━━━━━ Data shown
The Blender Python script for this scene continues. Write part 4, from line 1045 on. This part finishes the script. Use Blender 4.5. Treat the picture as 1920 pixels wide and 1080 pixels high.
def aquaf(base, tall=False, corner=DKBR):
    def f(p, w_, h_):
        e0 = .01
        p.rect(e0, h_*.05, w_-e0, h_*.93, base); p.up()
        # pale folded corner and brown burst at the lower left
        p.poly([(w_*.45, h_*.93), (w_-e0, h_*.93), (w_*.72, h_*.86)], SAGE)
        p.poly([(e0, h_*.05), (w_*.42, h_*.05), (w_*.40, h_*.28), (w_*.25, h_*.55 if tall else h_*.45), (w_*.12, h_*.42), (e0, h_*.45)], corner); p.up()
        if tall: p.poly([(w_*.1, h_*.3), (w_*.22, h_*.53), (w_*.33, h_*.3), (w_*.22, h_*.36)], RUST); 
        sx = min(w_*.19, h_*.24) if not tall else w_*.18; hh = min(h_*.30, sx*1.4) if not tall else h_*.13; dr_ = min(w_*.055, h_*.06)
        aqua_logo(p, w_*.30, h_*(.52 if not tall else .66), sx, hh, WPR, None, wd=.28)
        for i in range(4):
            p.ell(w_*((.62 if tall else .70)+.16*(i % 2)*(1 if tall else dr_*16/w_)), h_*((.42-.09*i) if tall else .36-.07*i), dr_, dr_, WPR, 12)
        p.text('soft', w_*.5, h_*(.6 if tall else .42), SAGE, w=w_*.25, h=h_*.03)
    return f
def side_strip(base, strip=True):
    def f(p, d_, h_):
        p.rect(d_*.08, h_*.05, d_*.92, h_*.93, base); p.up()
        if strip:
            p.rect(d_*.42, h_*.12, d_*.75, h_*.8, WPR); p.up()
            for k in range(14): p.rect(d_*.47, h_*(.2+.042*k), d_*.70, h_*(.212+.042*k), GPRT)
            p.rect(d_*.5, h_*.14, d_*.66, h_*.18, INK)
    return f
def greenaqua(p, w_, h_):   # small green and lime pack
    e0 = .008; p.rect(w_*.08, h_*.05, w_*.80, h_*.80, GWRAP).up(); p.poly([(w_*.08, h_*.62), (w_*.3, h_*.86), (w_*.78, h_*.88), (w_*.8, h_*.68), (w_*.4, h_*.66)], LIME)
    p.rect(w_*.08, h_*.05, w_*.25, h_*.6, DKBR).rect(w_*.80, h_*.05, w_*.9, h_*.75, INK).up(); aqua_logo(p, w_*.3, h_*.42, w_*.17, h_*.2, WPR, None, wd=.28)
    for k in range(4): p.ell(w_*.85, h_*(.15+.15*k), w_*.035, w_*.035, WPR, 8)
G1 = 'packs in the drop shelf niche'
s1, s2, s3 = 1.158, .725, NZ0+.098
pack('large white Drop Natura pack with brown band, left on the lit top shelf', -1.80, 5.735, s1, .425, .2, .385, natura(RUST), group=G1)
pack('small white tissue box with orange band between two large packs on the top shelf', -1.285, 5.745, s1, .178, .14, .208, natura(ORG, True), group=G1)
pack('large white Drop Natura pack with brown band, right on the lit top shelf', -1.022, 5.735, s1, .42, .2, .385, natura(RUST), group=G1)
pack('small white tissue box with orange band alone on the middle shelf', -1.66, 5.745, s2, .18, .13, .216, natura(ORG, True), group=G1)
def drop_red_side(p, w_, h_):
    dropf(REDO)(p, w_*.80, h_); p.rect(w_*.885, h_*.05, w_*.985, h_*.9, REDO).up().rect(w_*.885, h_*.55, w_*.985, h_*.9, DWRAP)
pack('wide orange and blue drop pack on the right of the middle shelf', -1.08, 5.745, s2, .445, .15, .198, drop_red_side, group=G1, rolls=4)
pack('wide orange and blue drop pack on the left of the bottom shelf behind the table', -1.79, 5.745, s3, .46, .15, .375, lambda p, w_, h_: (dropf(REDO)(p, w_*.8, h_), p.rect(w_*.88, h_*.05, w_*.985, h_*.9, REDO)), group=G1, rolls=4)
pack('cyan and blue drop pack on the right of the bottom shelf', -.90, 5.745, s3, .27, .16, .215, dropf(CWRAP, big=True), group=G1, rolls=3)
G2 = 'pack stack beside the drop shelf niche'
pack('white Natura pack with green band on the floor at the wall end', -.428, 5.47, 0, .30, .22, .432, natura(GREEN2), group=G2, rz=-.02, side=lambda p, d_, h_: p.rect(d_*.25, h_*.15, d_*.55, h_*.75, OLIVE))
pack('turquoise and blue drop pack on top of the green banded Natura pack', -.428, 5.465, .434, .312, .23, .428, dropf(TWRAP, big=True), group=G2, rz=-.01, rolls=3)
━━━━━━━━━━
What to do |
Return all lines with the word "wide" in them.

Result of the task |
The Blender Python script for this scene continues. Write part 4, from line 1045 on. This part finishes the script. Use Blender 4.5. Treat the picture as 1920 pixels wide and 1080 pixels high.
pack('wide orange and blue drop pack on the right of the middle shelf', -1.08, 5.745, s2, .445, .15, .198, drop_red_side, group=G1, rolls=4)
pack('wide orange and blue drop pack on the left of the bottom shelf behind the table', -1.79, 5.745, s3, .46, .15, .375, lambda p, w_, h_: (dropf(REDO)(p, w_*.8, h_), p.rect(w_*.88, h_*.05, w_*.985, h_*.9, REDO)), group=G1, rolls=4)